Once again, Cecilia’s self-loathing plays a major role in her unwillingness to be a mother and, eventually, her total abandonment of her daughter. Cast in this light, Cecilia thinks that leaving will be the best thing she can do for Blythe in that it might be the only way to prevent her daughter from repeating her mistakes. However, while Blythe is quite different from Cecilia on the surface, especially given her stated eagerness to have a child, both women struggle to feel affection for their daughters. This suggests an inevitability to Blythe’s fate as a mother, rooted in the inherited trauma of her maternal lineage.
“She wasn’t always easy. But she deserved more from you [...]. And you deserved more from me.”
This is one of the few moments when Blythe captures Fox in a moment of frank sincerity and introspection. For most of the novel, she depicts Fox as reserved to the point of unfeeling, generally only showing emotion with respect to Violet—particularly how Blythe treats Violet. Here, however, Fox is finally willing to admit his part in their family’s disintegration—that he failed to make room for Blythe’s grief in the wake of Sam’s death. Although hardly a reconciliation, this helps pave the way for the healing Blythe undergoes in the final chapters.
“No, she will not think about any of that. She has worked too hard to let it go. I am capable of moving beyond my mistakes. I am able to heal from the hurt and pain I have caused.”

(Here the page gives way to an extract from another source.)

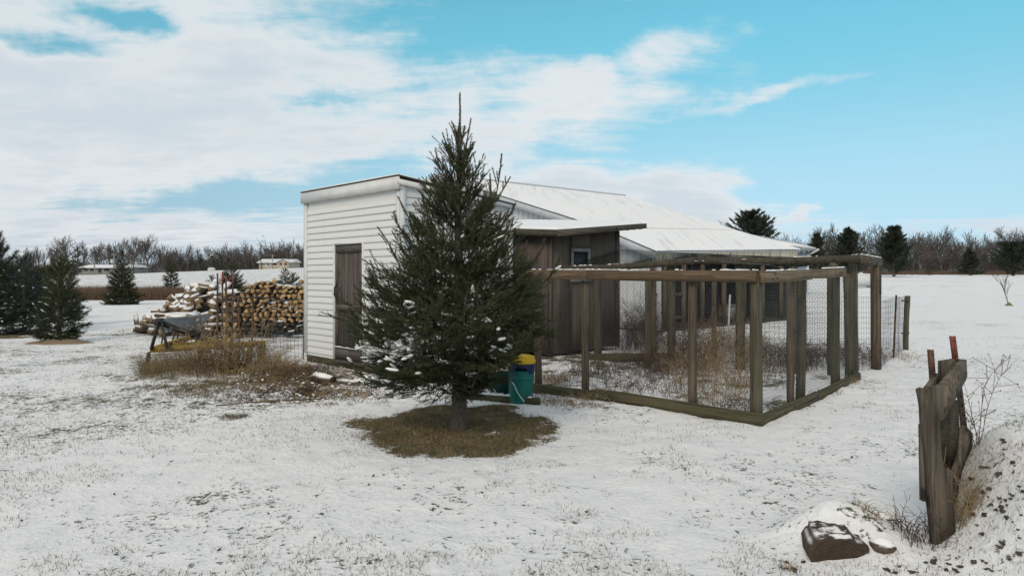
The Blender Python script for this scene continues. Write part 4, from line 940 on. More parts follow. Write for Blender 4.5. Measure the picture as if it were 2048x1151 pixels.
# hero spruce
zk = [.0, .33, .57, .87, 1.26, 1.65, 1.94, 2.23, 2.57, 2.9, 3.3]; rk = [.30, .66, .95, 1.00, .86, .70, .53, .33, .15, .06, .02]
def hero_prof(z): return float(np.interp(z, zk, rk))
def hero_extra(rng, H):
    """the strong upright shoots beside the leader"""
    A, B, r = [], [], []
    def shoot(p, q, n=6, kids=5):
        p, q = np.array(p), np.array(q); pts = [p + (q - p) * t + np.array([math.sin(t * 3) * .01, 0, .02 * math.sin(t * 3.14)]) for t in np.linspace(0, 1, n)]
        for a, b_ in zip(pts[:-1], pts[1:]): A.append(a); B.append(b_); r.append(.006)
        for k in range(kids):
            t = .25 + .65 * k / kids; c = p + (q - p) * t; d = (q - p) / np.linalg.norm(q - p); s = rng.normal(0, 1, 3); s -= d * np.dot(s, d); s /= np.linalg.norm(s); e = c + (d * .85 + s * .55) * rng.uniform(.10, .22) * (1.1 - t); A.append(c); B.append(e); r.append(.004)
    shoot((0, 0, 2.55), (.004, .0, 3.25), 8, 0); shoot((0, 0, 2.8), (.004, .004, 3.22), 6, 0); shoot((0, 0, 2.72), (-.07, -.03, 2.98), 4, 2); shoot((0, 0, 2.70), (.05, .05, 2.96), 4, 2)
    shoot((.06, 0, 1.75), (.36, -.05, 2.30), 6, 7); shoot((.36, -.05, 2.25), (.415, -.05, 2.67), 6, 5); shoot((.30, 0, 2.1), (.30, -.02, 2.48), 5, 4); shoot((.36, -.03, 2.2), (.50, -.02, 2.45), 4, 3)
    shoot((-.02, 0, 2.35), (-.165, .02, 2.88), 6, 5); shoot((.0, 0, 2.45), (.115, 0, 3.02), 6, 4); shoot((.0, .02, 2.4), (.14, .03, 2.80), 6, 5); shoot((-.02, 0, 2.3), (-.20, -.05, 2.62), 5, 5); shoot((0, 0, 2.5), (-.05, -.05, 2.95), 5, 4); shoot((0, -.03, 2.4), (.06, -.12, 2.75), 5, 4)
    shoot((-.38, 0, 1.75), (-.60, 0, 2.26), 6, 5); shoot((-.30, -.1, 1.7), (-.48, -.08, 2.10), 6, 5); shoot((-.30, 0, 2.0), (-.37, 0, 2.28), 5, 4); shoot((-.55, -.1, 1.55), (-.78, -.1, 1.96), 6, 4); shoot((.42, 0, 1.7), (.53, 0, 2.05), 5, 4); shoot((.55, -.1, 1.5), (.66, -.1, 1.82), 5, 4)
    return np.array(A), np.array(B), np.array(r)
def hero_snow(p):
    zone = np.exp(-((p[:, 2] - .80 - .12 * (p[:, 0] + .6)) / .13) ** 2) * sstep(-p[:, 0], .15, .42) * sstep(-p[:, 1], -.15, .25)
    clump = np.clip(fbm(p[:, 0] * 3.5 + 2, p[:, 1] * 3.5 + p[:, 2] * 4, 3) * 2.2, 0, 1); fine = fbm(p[:, 0] * 9 + 5, p[:, 1] * 9 + p[:, 2] * 11, 2)
    return .95 * zone * (.55 + clump) * (fine > -.25) + sstep(fine + .22 * clump * sstep(-p[:, 1], -.1, .5), .52, .66) * (p[:, 2] < 1.9) * .8
HZG = [.30, .45, .66, .9, 1.15, 1.4, 1.7, 2.05, 2.4, 2.7]; HRL = [.30, .66, .88, .95, .95, .64, .54, .34, .05, .0]; HRR = [.06, .16, .40, .80, .80, .68, .48, .28, .10, .0]
def hero_shell(rng):
    """young shoots clothing the boughs: outward below, more and more upright above"""
    N = 2800; zc = np.linspace(.34, 2.68, 400); wz = (np.interp(zc, HZG, HRL) + .07) * (1 - .74 * sstep(zc, 1.2, 1.85)); z = rng.choice(zc, N, p=wz / wz.sum()) + rng.normal(0, .02, N); a = rng.random(N) * 2 * math.pi; c = np.cos(a)
    Rz = np.interp(z, HZG, HRR) * (1 + c) / 2 + np.interp(z, HZG, HRL) * (1 - c) / 2; g_ = fbm(a * 1.5 + 3, z * 2.9 + .4, 3); Rz = Rz * np.clip(.95 + .85 * g_, .45, 1.35); u = np.clip(1 - np.abs(rng.normal(0, .26, N)), .2, 1); r = Rz * u
    p = np.stack([r * np.cos(a), r * np.sin(a), z], -1); fz = np.clip((z - .35) / 2.2, 0, 1); e = -.12 + 1.28 * fz ** .8 + rng.normal(0, .24, N); az_ = a + rng.normal(0, .5, N); d = np.stack([np.cos(az_) * np.cos(e), np.sin(az_) * np.cos(e), np.sin(e)], -1)
    L = rng.uniform(.07, .17, N) * (1 + .95 * fz) * (.75 + .4 * u); q = p + d * L[:, None]; A = [p]; B = [q]
    for sg in (-1, 1):
        s = np.cross(d, rng.normal(size=(N, 3)) * .5 + (0, 0, 1.)); s /= np.linalg.norm(s, axis=1, keepdims=True); t = rng.uniform(.1, .5, (N, 1)); b0 = p + (q - p) * t; A.append(b0); B.append(b0 + (d * .8 + s * sg * .62 + (0, 0, .08)) * (L * rng.uniform(.4, .7, N))[:, None])
    return np.concatenate(A), np.concatenate(B)
spruce('spruce_tree', 'large dark green spruce standing before the white shed, its top above the roofs', (TREE[0], TREE[1], GNEAR(TREE)), 3.27, lambda z: hero_prof(z) * (.90 - .12 * float(sstep(z, 1.3, 2.2))), 21, .45, 118, (-.08, .98), .55, .040, .25, 420, .0215, .0040, ['needle', 'needle_tip'], hero_snow, .075, True, None, hero_extra, 1.45, .21, .26, lambda a, z: (.52 if math.cos(a) > .0 and z < .78 else 1.) * (.72 + .56 * abs(math.sin(a * 37.7 + z * 91))), True, hero_shell)

# ------------------------------------------------------------------ younger conifers on the left lawn
def cone(H, R_, z0=.1, p=.85): return lambda z: max(.03, R_ * max(0., 1 - max(z - z0, 0) / (H - z0)) ** p * (1. if z > z0 + .15 else .8))
def left_snow(k): return lambda p: k * np.clip((-p[:, 0] + .15) / .8, .15, 1) * np.clip((.4 - p[:, 1]) / .6, 0, 1)
G = lambda px, py: ground_at(px, py)
def small_spruce(label, px, py, H, R_, seed, n, dens, mats=('needle', 'needle_tip'), snow=.10, nl=.030, nw=.009, gap=.055, tl=.34, zl=.06, name='spruce_tree', ang=(-.05, .95), lead=.25, ss=1.6, p=.85):
    q = G(px, py); return spruce(name, label, (q[0], q[1], q[2]), H, cone(H, R_, .1, p), seed, zl, int(n * 1.45), ang, lead, gap, tl, dens, nl, nw, list(mats), left_snow(snow) if snow else None, .05, True, None, None, ss)
small_spruce('small dark green spruce on a mound of wood chips at far left', 118, 684, 1.55, .52, 31, 52, 170, snow=.035, ang=(.1, 1.0), p=.62)
small_spruce('blue grey spruce with snow on its boughs left of the wood chip mound', 48, 668, 2.10, .72, 32, 60, 150, ('needle_blue', 'needle_blue'), .06, p=.72)
small_spruce('round young spruce standing alone before the brown grass strip', 244, 609, 2.10, .92, 33, 56, 95, snow=.012, nl=.045, nw=.016, gap=.085, tl=.5, p=.7)
small_spruce('slim pointed spruce behind the heap of firewood', 342, 590, 2.75, .68, 34, 56, 80, snow=.01, nl=.05, nw=.018, gap=.09, tl=.45, p=.8)
small_spruce('bushy spruce behind the red topped steel stakes', 463, 603, 2.15, .86, 35, 54, 90, snow=.01, nl=.045, nw=.016, gap=.085, tl=.5, p=.7)
small_spruce('pointed spruce peeking over the log stack', 570, 600, 2.0, .55, 36, 40, 90, snow=.01, nl=.045, nw=.016, gap=.09, tl=.4)
small_spruce('low spruce beside the shed wall behind the log stack', 586, 598, 1.75, .8, 37, 40, 80, snow=.01, nl=.045, nw=.016, gap=.09, tl=.4)
small_spruce('tiny spruce tip showing above the firewood heap', 424, 598, 1.6, .5, 38, 34, 80, snow=.01, nl=.045, nw=.016, gap=.09, tl=.35)
# long needled pines at the left edge
def pine(label, px, py, H, R_, seed, n, p=.6):
    q = G(px, py); return spruce('pine_tree', label, (q[0], q[1], q[2]), H, cone(H, R_, .1, p), seed, .15, n, (.35, 1.1), .35, .13, .42, 190, .085, .0055, ['needle_pine', 'needle_tip'], left_snow(.012), .06, True, None, None, 1.8)
pine('big dark pine with upright shoots cut by the left edge', -30, 668, 2.75, 1.15, 41, 74, .45)
pine('olive green pine rising behind the wood chip spruce', 122, 650, 2.15, .62, 42, 52, .55)
pine('pine with thin top behind the blue grey spruce', 62, 640, 1.9, .9, 43, 50, .5)
# wood chip mound round the small spruce
q = G(118, 686); m = MB(); k = 26; pts = [(q[0], q[1], q[2] + .10)]; 
for rr_, hh in ((.25, .085), (.5, .03), (.75, -.03)):
    for i in range(k): a = i / k * 2 * math.pi; f = 1 + .12 * math.sin(a * 3 + rr_ * 9) + .06 * math.sin(a * 7); pts.append((q[0] + rr_ * f * math.cos(a) * 1.15, q[1] + rr_ * f * math.sin(a) * .7, q[2] + hh))
m.add(pts, [(0, 1 + i, 1 + (i + 1) % k) for i in range(k)]); m2 = [(1 + r_ * k + i, 1 + (r_ + 1) * k + i, 1 + (r_ + 1) * k + (i + 1) % k, 1 + r_ * k + (i + 1) % k) for r_ in range(2) for i in range(k)]
m.f.append(np.array(m2)); m.mi.append(np.zeros(len(m2), int)); plain('chips', (.28, .205, .125), (.17, .12, .075), .95, 40., 0, .8)
tag(wobj(m, 'wood_chip_mound', 'chips', tuple(q), True), 'low mound of tan wood chips under the small left spruce', 'wood chips')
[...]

In the final chapter, Blythe truly confronts her trauma and the trauma she caused others. Nothing immediately brings her to a point of healing; rather, it’s a difficult and ongoing process, as she relies on affirmations to crowd out the guilt and anxiety that inevitably bubble to the surface of her consciousness. Nevertheless, she seems to have moved farther than either Cecilia or Etta did in breaking the cycle of inherited family trauma. Unfortunately, this healing is about to be interrupted when Gemma calls to say that something terrible happened to Jet and that Violet may be to blame.